30-1-1328. Procedure if shareholder dissatisfied with payment or offer.

  (1) A dissenter may notify the corporation in writing of his own
estimate of the fair value of his shares and amount of interest due,
and demand payment of his estimate, less any payment under section
30-1-1325, Idaho Code, or reject the corporation's offer under section
30-1-1327, Idaho Code, and demand payment of the fair value of his shares
and interest due, if.

  (a) The dissenter believes that the amount paid under section 30-1-1325,
Idaho Code, or offered under section 30-1-1327, Idaho Code, is less than
the fair value of his shares or that the interest due is incorrectly
calculated;

  (b) The corporation fails to make payment under section 30-1-1325,
Idaho Code, within sixty (60) days after the date set for demanding
payment; or

  (c) The corporation, having failed to take the proposed action, does
not return the deposited certificates or release the transfer restrictions
imposed on uncertificated shares within sixty (60) days after the date set
for demanding payment.

  (2) A dissenter waives his right to demand payment under this section
unless he notifies the corporation of his demand in writing under
subsection (1) of this section within thirty (30) days after the
corporation made or offered payment for his shares.

[I.C.,  30-1-1328, as added by 1997, ch. 366,  2, p. 1080.]




30-1-1330. Court action to determine share value.

  (1) If a demand for payment under section 30-1-1328, Idaho Code, remains
unsettled, the corporation shall commence a proceeding within sixty (60)
days after receiving the payment demand and petition the court to determine
the fair value of the shares and accrued interest.

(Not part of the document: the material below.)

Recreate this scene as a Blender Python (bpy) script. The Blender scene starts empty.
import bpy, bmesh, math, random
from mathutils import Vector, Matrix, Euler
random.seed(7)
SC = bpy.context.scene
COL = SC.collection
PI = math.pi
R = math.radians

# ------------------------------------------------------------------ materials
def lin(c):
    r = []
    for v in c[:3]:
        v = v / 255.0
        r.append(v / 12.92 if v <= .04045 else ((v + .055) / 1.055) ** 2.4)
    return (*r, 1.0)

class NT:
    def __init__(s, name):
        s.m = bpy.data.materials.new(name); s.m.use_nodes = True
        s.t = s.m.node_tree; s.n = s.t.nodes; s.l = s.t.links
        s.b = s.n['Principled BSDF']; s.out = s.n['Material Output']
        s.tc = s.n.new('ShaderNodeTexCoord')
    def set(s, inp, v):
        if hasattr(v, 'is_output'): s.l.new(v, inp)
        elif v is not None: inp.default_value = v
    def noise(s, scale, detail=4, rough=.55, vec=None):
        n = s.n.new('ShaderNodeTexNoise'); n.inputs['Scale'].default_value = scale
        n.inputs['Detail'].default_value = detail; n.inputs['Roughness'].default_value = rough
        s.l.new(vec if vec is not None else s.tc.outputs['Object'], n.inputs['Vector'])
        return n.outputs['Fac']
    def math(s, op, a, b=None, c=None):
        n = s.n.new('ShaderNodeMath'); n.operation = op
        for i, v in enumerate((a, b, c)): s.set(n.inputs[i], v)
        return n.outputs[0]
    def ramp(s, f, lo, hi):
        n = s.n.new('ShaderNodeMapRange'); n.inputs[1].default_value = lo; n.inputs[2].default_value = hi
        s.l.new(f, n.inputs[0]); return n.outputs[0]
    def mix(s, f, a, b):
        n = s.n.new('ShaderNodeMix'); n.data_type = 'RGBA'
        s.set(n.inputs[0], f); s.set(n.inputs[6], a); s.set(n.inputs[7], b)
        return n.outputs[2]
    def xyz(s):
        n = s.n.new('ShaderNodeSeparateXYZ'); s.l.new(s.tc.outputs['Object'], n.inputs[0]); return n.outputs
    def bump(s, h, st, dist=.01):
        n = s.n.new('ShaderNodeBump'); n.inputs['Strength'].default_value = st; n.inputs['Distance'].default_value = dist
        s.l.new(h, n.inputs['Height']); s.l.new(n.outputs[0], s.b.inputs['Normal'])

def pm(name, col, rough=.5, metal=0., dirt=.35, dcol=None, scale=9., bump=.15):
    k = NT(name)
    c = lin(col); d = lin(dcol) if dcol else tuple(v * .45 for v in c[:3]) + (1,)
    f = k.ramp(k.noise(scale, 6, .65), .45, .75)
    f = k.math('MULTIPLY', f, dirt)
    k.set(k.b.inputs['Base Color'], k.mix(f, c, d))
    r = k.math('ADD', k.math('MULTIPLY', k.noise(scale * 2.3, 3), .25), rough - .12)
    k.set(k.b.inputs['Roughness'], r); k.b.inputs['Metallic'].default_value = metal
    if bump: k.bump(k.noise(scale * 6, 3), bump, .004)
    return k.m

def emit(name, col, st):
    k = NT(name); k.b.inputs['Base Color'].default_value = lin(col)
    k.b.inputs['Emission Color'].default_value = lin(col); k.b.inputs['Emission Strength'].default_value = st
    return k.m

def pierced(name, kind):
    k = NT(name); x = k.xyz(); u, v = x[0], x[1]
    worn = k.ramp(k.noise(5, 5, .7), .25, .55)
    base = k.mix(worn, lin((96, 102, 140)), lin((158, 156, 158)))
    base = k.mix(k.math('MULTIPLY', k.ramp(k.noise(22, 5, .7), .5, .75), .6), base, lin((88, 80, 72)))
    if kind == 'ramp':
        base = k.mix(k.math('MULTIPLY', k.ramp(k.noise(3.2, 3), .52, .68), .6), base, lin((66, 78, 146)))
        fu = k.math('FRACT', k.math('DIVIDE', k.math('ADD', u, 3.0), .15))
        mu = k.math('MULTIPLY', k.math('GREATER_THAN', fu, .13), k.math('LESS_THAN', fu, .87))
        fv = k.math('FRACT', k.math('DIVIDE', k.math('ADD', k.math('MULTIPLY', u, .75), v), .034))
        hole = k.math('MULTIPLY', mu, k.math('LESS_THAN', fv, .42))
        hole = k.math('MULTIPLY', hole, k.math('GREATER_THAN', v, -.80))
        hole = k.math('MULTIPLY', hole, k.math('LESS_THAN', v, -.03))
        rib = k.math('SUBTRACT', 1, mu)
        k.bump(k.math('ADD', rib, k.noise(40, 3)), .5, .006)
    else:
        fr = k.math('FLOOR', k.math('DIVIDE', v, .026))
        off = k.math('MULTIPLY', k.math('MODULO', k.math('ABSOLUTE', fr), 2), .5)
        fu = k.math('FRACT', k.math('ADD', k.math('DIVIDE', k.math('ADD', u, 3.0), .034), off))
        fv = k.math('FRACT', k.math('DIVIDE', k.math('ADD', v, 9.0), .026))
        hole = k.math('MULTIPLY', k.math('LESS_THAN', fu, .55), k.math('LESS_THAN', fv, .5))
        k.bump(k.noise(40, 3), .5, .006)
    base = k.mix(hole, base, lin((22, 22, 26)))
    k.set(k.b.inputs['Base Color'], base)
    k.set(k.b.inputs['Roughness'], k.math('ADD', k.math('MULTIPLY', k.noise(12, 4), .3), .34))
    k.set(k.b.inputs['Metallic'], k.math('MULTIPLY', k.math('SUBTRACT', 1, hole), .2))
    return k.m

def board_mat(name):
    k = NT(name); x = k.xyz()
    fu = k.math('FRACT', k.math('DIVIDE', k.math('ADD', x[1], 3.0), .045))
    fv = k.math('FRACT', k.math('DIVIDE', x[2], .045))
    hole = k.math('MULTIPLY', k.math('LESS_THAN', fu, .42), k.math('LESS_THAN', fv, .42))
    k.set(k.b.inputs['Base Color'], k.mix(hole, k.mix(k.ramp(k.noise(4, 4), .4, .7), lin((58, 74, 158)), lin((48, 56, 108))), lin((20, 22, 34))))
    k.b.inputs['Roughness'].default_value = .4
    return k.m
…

If the corporation does
not commence the proceeding within the sixty-day period, it shall pay each
dissenter whose demand remains unsettled the amount demanded.

  (2) The corporation shall commence the proceeding in the Idaho district
court of the county where a corporation's principal office or, if none in
this state, its registered office is located. If the corporation is a
foreign corporation without a registered office in this state, it shall
commence the proceeding in the county in this state where the  registered
office of the domestic corporation merged with or whose shares were
acquired by the foreign corporation was located.

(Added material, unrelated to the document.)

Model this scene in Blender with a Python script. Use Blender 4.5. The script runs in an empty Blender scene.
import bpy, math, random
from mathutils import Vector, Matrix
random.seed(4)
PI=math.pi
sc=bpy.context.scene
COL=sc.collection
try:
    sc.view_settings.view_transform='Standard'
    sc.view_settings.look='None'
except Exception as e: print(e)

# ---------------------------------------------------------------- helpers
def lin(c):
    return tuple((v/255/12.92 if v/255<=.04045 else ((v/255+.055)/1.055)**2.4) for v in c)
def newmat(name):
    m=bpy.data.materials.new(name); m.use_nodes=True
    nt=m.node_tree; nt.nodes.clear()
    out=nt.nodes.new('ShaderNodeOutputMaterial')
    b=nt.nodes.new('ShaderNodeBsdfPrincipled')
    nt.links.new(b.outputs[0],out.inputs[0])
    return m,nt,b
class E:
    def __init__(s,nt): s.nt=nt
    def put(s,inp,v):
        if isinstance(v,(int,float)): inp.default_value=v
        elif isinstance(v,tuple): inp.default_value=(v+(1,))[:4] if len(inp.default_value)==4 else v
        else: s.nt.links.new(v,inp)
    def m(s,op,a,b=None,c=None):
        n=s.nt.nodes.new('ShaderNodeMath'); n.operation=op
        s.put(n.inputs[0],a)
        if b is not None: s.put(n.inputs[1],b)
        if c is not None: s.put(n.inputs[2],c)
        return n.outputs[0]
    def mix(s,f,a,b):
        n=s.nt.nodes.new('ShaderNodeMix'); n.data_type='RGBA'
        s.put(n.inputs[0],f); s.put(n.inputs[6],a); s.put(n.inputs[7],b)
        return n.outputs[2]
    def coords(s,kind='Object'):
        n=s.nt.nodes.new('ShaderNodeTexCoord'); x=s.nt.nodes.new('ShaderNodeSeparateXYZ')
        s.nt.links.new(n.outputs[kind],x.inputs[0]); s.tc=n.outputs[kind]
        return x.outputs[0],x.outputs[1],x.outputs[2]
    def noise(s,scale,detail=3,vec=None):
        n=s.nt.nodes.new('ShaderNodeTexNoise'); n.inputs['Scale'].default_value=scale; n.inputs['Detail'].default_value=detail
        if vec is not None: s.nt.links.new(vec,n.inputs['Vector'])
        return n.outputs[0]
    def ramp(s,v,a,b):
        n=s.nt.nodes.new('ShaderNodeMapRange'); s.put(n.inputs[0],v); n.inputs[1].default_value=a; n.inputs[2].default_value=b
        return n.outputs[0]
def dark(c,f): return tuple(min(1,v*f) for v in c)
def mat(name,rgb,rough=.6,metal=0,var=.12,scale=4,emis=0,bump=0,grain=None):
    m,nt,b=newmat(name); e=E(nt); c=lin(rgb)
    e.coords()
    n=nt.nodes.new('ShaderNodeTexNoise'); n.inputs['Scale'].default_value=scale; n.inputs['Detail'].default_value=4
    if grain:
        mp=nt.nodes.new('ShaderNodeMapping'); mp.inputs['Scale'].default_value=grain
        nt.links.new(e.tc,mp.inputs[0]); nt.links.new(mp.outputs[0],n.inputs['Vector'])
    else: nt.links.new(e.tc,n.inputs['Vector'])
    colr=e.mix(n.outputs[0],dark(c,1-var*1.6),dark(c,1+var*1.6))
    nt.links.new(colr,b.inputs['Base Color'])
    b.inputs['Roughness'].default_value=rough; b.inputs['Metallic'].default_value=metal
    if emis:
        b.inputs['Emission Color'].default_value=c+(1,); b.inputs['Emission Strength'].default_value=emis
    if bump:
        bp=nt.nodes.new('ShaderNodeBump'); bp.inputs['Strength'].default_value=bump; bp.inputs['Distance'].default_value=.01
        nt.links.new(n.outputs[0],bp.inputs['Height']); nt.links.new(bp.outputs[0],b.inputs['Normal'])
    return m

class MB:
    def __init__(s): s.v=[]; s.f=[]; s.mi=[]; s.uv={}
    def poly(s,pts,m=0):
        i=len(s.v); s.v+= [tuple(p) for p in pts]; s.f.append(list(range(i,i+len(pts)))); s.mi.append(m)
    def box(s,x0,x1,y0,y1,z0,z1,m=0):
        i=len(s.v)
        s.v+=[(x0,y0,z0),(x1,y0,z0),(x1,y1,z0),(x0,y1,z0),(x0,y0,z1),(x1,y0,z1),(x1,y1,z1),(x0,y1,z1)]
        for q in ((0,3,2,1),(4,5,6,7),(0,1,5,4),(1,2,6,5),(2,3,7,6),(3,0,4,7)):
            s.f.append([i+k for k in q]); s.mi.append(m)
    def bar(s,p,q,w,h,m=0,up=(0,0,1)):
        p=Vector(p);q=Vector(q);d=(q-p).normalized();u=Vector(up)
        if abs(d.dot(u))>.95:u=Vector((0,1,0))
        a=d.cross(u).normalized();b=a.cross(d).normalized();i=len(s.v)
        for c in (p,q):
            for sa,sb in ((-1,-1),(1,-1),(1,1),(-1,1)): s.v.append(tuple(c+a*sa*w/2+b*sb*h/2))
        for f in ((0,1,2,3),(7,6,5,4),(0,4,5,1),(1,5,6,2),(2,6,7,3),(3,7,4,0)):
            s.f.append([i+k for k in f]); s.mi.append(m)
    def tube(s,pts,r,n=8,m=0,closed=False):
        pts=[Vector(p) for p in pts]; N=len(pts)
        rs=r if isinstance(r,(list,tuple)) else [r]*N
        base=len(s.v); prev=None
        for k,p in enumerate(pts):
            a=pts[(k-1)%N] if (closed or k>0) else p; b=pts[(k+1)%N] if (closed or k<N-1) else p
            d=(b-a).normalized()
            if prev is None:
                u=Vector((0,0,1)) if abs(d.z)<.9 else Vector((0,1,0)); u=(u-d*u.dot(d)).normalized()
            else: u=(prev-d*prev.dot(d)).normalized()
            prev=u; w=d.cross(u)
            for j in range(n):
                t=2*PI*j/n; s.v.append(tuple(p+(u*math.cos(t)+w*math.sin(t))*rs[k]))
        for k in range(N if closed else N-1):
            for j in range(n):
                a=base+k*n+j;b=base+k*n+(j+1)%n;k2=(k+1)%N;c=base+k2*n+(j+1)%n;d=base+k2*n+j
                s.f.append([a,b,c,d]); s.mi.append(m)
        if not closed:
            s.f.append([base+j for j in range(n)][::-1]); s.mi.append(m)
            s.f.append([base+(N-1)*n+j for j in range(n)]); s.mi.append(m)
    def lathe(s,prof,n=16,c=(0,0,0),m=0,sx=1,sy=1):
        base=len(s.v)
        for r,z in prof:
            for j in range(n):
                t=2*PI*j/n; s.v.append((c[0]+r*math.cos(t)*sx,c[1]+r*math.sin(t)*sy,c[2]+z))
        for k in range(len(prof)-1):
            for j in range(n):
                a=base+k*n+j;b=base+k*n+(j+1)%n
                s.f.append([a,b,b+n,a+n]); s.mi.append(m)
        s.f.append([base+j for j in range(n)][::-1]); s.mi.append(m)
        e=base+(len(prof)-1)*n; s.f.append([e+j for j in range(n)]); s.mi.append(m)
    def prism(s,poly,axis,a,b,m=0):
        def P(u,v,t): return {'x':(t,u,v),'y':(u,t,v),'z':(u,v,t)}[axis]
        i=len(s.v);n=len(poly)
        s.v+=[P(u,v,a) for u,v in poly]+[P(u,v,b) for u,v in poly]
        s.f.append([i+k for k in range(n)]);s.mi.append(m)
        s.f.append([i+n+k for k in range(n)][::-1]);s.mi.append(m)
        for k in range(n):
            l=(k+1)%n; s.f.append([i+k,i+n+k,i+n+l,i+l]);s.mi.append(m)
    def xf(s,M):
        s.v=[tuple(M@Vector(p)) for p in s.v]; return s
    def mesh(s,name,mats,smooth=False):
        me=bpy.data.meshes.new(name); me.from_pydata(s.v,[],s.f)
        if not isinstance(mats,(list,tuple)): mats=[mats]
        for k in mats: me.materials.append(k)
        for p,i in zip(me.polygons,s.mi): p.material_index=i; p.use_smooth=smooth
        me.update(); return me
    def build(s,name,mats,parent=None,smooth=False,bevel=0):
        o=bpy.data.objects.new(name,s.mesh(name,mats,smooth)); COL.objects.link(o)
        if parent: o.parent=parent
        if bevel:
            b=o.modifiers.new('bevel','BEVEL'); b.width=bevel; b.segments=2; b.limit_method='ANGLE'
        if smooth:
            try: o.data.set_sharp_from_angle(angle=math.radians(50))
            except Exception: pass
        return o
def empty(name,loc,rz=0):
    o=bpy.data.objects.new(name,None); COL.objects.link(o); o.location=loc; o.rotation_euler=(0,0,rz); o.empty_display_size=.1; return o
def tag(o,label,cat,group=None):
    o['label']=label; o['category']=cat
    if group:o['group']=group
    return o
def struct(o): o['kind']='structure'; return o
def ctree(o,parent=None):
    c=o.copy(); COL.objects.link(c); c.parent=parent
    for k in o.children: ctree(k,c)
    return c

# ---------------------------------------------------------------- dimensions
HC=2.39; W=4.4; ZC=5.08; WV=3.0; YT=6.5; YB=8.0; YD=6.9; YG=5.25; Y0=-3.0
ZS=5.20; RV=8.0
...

  (3) The corporation shall make all dissenters, whether or not residents
of this state, whose demands remain unsettled parties to the proceeding,
as in an action against their shares, and all parties must be served with
a copy of the petition.  Nonresidents may be served by registered or
certified mail or by publication as provided by law.

  (4) The jurisdiction of the court in which the proceeding is commenced
under subsection (2) of this section is plenary and exclusive. The court
may appoint one (1) or more persons as appraisers to receive evidence and
recommend decision on the question of fair value. The appraisers have the
powers described in the order appointing them, or in any amendment to it.
The dissenters are entitled to the same discovery rights as parties in
other civil proceedings.

  (5) Each dissenter made a party to the proceeding is entitled to
judgment:

  (a) For the amount, if any, by which the court finds the fair value
of his shares, plus  interest, exceeds the amount paid by the corporation;
or

  (b) For the fair value, plus accrued interest, of his after-acquired
shares for which the  corporation elected to withhold payment under
section 30-1-1327, Idaho Code.

[I.C.,  30-1-1330, as added by 1997, ch. 366,  2, p. 1080.]




30-1-1331. Court costs and counsel fees.

  (1) The court in an appraisal proceeding commenced under section
30-1-1330, Idaho Code, shall determine all costs of the proceeding,
including the reasonable compensation and expenses of appraisers appointed
by the court. The court shall assess the costs against the corporation,
except that the court may assess costs against all or some of the
dissenters, in amounts the court finds equitable, to the extent the
court finds the dissenters acted arbitrarily, vexatiously, or not in
good faith in demanding payment under section 30-1-1328, Idaho Code.

  (2) The court may also assess the fees and expenses of counsel and
experts for the respective parties, in amounts the court finds equitable:

  (a) Against the corporation and in favor of any or all dissenters if
the court finds the corporation did not substantially comply with the
requirements of sections 30-1-1320 through 30-1-1328, Idaho Code; or

  (b) Against either the corporation or a dissenter, in favor of any
other party, if the court finds that the party against whom the fees and
expenses are assessed acted arbitrarily, vexatiously, or not in good
faith with respect to the rights provided by this part.

  (3) If the court finds that the services of counsel for any dissenter
were of substantial benefit to other dissenters similarly situated, and
that the fees for those services should not be assessed against the
corporation, the court may award to these counsel reasonable fees to be
paid out of the amounts awarded to dissenters who were benefited.